Hubo un tiempo en el que a nuestros mayores les agasajaban con una maciza de calendario para brillar todo lo posible en el interior de la cartera, entre un bucle de recibos, loterías y algún billete. El de los animalitos “para el niño” y el del santoral, para quien lo pidiera, por lo general eran los que sobraban. 
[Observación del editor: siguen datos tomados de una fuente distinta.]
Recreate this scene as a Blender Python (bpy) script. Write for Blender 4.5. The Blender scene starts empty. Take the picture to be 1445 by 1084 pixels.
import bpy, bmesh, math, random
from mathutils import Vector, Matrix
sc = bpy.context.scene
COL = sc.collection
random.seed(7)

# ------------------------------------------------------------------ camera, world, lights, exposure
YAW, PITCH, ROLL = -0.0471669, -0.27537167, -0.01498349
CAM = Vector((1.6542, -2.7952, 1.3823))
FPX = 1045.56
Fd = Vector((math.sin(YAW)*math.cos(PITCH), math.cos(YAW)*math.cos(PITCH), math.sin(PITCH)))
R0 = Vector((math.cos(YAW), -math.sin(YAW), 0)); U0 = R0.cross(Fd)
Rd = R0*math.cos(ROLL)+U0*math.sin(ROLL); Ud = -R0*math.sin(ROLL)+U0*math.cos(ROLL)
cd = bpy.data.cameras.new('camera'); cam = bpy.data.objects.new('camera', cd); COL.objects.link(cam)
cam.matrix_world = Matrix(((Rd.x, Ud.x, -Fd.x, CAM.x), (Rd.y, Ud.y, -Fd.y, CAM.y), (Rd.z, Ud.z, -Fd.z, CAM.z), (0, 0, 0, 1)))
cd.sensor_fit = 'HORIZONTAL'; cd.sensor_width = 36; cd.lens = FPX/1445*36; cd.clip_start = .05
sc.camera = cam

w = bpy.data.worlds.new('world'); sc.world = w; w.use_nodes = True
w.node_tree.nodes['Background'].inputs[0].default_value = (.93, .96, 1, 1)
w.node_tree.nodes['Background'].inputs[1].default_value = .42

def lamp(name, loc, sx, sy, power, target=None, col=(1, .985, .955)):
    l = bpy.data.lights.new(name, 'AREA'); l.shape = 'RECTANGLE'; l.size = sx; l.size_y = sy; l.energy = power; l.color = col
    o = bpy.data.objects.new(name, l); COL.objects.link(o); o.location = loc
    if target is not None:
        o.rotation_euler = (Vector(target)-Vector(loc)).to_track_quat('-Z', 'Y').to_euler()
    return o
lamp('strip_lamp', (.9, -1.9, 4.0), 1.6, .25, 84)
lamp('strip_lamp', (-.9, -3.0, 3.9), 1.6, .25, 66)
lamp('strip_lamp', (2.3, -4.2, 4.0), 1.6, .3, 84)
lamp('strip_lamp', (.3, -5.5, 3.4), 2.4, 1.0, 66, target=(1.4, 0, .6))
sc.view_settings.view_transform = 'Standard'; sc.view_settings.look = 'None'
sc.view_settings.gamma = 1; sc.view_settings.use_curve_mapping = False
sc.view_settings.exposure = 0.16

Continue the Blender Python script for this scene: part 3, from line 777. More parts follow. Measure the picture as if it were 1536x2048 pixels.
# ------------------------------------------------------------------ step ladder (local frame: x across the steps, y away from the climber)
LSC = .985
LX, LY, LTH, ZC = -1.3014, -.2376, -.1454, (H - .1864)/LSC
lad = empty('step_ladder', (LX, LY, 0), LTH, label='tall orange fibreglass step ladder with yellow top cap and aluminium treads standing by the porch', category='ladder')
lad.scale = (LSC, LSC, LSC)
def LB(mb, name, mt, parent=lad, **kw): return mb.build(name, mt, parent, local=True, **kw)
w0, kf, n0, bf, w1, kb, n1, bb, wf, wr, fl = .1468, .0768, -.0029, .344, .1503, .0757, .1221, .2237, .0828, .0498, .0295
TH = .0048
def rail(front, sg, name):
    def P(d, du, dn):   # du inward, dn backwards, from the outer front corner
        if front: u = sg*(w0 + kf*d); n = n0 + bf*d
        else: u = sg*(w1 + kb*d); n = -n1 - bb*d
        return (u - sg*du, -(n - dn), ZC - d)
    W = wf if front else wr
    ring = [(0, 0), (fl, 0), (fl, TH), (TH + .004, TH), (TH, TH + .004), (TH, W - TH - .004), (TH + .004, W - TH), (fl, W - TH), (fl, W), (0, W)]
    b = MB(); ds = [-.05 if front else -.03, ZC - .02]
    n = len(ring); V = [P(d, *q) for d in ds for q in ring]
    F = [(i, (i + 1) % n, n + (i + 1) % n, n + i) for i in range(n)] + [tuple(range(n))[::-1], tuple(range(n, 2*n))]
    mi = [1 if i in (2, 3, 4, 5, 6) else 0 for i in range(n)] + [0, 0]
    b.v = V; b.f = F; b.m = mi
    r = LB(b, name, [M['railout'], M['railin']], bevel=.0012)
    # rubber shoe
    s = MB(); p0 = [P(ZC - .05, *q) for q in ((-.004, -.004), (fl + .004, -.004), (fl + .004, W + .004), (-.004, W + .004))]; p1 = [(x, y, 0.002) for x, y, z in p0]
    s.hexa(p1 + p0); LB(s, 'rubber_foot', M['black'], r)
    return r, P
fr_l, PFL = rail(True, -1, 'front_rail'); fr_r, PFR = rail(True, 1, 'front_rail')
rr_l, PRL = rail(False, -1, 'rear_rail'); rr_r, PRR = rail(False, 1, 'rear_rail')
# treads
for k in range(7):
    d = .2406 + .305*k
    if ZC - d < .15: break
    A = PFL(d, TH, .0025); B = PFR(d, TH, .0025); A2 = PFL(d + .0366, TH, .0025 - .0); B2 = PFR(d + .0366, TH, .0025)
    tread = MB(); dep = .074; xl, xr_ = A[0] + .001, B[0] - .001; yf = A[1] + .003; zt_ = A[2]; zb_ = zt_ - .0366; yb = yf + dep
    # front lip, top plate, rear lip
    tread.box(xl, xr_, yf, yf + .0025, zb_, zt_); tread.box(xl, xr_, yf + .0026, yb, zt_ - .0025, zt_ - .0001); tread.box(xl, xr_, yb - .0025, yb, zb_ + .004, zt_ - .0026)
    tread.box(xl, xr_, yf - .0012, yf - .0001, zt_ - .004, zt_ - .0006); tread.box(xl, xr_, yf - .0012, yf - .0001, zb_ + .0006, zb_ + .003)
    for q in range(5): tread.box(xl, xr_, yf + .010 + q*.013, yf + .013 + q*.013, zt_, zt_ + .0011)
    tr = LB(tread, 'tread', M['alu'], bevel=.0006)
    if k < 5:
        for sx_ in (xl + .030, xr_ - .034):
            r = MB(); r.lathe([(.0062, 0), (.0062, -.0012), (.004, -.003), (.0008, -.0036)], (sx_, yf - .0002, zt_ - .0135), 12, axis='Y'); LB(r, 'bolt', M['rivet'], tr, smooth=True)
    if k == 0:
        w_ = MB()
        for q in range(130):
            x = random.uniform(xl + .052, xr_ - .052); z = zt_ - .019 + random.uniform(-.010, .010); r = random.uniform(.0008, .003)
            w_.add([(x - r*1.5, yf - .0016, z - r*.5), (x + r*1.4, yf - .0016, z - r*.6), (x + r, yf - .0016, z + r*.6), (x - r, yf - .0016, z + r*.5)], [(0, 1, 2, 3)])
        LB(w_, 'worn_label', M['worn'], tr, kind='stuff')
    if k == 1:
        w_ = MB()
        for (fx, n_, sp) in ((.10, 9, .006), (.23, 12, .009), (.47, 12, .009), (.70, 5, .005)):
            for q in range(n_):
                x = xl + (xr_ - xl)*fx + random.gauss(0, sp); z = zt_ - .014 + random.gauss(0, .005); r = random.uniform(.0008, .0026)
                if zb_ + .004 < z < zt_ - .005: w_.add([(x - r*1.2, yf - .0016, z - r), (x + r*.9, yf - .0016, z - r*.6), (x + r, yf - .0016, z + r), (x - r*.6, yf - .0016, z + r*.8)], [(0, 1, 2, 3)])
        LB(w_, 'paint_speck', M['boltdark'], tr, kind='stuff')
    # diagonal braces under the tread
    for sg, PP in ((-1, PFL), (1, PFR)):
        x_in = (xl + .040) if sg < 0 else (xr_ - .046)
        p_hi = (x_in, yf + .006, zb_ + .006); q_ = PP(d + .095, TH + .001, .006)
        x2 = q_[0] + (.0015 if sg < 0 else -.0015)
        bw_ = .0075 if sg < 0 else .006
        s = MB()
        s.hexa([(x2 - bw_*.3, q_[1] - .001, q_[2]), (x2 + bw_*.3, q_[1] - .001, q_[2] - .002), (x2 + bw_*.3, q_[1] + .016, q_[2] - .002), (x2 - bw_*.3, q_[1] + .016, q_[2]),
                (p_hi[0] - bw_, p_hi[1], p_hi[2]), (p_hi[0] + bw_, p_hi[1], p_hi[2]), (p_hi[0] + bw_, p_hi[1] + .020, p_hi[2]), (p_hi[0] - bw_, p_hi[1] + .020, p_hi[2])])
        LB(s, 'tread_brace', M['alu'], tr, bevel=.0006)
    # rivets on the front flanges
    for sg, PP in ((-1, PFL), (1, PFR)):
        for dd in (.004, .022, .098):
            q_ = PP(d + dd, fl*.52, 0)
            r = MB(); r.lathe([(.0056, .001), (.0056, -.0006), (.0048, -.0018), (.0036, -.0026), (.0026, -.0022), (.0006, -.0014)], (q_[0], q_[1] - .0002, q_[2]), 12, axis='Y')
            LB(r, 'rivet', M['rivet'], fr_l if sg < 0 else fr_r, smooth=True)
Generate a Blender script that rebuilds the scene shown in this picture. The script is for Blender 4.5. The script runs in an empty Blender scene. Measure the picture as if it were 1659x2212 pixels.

Para calendarios mayúsculos los que reinaban en territorio de mecánicos y carroceros, en colores vibrantes y saturados, mayormente en rojos, el color de las tentaciones, me imagino. Damas musculosas desprovistas de ropa en poses mucho más sofisticadas que la mejor estatuaria griega. Durante años, entre elevadores y tuercas, e infinidad de suministros convenientemente dispuestos, eran los que daban color a la escena. Ahora ya no, aquel escenario de carne y brillo ya no se lleva, y de aquella suerte de agasajo que celebraban con la clientela, ahora a lo sumo te toca uno pequeño, sin ilustrar y con la dirección y nombre como único reclamo. Ni siquiera aquellos afamados calendarios Pirelli, tan celebrados y siempre noticiosos, representan lo que un día fueron. Son los tiempos, claro. 

Hubo almanaques de tal belleza que me acompañaron muchos años, de cuando en vez se le cambiaba de hoja para celebrarlos. Los que me acompañan la mañana, de una panadería, con un bodegón de panes, y uno de una librería, sin ilustrar, simplemente están, como nos pasa a tantos.